To stretch the worldview/OS analogy - it would be like asking which OS is running when Excel is running. Well Excel does not determine which OS is correct. But we can know that Excel is running only under one OS and not both at the same time. We may not know which, but it is not both.

So the analogy is not too bad. Maybe some OS's run programs are better than others -- some worldviews explain what we observe better, or moral truths better. But that does not mean either OS (worldview) can be equally true at the same time. Either your program is working under Windows, or Linux, or Mac - but two or three OS's can not run the same program at the same time. That's about as far as the analogy seems to work.
 
Originally posted by Scott
Do all computers use the same machine language?
No, each CPU design has a unique instruction set. The OS is written to conform to the one instruction set that will work for a given computer.
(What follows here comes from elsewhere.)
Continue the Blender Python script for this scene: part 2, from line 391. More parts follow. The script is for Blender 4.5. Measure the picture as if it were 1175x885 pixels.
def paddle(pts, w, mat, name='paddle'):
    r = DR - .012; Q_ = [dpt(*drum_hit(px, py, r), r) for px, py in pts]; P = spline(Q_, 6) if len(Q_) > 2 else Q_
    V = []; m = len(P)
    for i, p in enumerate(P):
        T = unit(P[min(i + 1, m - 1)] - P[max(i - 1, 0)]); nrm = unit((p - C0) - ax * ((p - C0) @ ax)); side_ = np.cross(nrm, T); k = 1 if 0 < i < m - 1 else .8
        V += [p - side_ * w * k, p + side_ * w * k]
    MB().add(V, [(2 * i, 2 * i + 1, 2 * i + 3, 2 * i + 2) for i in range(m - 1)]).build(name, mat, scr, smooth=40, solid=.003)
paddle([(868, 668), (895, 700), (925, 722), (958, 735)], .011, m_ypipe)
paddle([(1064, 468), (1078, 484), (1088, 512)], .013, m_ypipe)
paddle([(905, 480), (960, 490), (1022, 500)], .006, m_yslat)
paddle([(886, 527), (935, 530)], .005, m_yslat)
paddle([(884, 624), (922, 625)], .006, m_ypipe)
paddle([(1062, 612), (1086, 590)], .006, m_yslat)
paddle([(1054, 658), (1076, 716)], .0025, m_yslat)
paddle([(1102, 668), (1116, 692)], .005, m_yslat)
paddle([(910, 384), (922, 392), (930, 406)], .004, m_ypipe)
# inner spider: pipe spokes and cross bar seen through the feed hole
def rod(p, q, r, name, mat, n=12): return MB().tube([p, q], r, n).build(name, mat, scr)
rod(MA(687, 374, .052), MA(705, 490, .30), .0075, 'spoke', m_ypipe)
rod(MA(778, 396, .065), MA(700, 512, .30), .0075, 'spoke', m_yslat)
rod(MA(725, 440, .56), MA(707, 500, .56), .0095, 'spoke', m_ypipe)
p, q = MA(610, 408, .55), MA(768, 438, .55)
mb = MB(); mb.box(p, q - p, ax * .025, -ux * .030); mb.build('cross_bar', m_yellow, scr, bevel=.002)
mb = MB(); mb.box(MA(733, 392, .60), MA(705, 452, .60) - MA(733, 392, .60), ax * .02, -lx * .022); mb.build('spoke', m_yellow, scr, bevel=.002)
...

If the CPU is the universe then the only "logic" that will run the CPU (universe) is the created logic.

Come to think of it, that's the problem with his logic. The reason why the analogy doesn't work is:

1. If he insists that Excel will run on different computers then you have to point out that each computer represents a different universe or created order. On any given machine, the OS is a convenient way to represent the single logic (instruction set) that will work for that specific CPU. No other logic will fit for that CPU and the program will crash. All OS's and compilers are merely reducing, more or less efficiently, to machine code. So the argument first fails because if he specifies two computers he is specifying two completely different created orders.

2. If he insists that Excel can run on the same CPU (universe) using different Operating systems then, again, he is stuck with the fact that only ONE instruction set (logic) works for that created order.